** BEGIN COLLECTED DATA **
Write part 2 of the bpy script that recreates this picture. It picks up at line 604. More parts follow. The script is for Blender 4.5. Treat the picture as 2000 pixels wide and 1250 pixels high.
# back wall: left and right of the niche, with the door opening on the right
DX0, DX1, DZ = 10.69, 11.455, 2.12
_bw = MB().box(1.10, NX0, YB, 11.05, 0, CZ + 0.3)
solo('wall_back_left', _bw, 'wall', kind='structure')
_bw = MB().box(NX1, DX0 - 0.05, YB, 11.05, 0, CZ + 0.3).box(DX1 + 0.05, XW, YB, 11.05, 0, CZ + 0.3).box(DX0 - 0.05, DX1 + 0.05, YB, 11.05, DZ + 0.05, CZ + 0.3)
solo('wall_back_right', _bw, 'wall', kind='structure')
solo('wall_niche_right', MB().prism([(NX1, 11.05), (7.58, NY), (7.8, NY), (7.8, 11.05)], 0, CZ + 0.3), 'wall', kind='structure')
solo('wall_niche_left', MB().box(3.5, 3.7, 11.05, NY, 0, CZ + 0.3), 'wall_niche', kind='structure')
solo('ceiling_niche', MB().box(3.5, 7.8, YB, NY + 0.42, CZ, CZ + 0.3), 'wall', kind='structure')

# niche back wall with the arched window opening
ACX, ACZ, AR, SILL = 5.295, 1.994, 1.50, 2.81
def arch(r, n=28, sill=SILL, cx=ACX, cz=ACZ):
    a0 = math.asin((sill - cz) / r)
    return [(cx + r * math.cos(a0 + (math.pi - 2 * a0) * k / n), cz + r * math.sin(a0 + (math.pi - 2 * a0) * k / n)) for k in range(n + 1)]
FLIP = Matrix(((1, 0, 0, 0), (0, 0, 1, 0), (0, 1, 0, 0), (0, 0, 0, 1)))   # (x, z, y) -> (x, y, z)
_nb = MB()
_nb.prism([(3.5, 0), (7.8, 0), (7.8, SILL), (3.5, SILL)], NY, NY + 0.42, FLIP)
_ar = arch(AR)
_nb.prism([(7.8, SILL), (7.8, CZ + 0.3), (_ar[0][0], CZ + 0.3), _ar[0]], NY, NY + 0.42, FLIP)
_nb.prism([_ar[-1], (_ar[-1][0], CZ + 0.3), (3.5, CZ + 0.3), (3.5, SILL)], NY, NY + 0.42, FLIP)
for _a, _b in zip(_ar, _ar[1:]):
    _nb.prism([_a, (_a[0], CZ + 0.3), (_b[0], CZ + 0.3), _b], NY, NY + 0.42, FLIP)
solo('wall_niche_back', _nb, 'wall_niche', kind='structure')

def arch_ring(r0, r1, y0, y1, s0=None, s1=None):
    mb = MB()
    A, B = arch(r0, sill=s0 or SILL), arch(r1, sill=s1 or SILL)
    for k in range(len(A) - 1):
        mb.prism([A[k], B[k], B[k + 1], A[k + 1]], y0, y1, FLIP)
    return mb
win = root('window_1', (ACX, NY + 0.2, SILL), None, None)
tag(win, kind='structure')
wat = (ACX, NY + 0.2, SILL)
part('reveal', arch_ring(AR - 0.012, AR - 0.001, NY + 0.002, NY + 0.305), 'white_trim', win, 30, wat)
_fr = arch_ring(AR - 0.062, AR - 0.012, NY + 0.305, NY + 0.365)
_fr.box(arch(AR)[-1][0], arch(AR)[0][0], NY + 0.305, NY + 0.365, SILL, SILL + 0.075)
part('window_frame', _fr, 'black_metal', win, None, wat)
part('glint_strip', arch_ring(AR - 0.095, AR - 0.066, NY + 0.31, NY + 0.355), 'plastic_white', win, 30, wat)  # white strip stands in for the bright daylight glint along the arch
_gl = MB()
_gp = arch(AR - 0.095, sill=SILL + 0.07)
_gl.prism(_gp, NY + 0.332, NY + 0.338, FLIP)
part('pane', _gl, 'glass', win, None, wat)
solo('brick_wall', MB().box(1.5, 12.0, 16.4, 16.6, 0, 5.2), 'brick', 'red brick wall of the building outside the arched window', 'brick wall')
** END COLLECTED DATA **
Transcribe exactly, and only, the lines beginning at the line containing "solo('wall_niche_left', MB().box(3.5, 3.7, 11.05, NY, 0, CZ" and ending at the line containing "solo('ceiling_niche', MB().box(3.5, 7.8, YB, NY", both inclusive.

_WRITTEN SOLUTION_
solo('wall_niche_left', MB().box(3.5, 3.7, 11.05, NY, 0, CZ + 0.3), 'wall_niche', kind='structure')
solo('ceiling_niche', MB().box(3.5, 7.8, YB, NY + 0.42, CZ, CZ + 0.3), 'wall', kind='structure')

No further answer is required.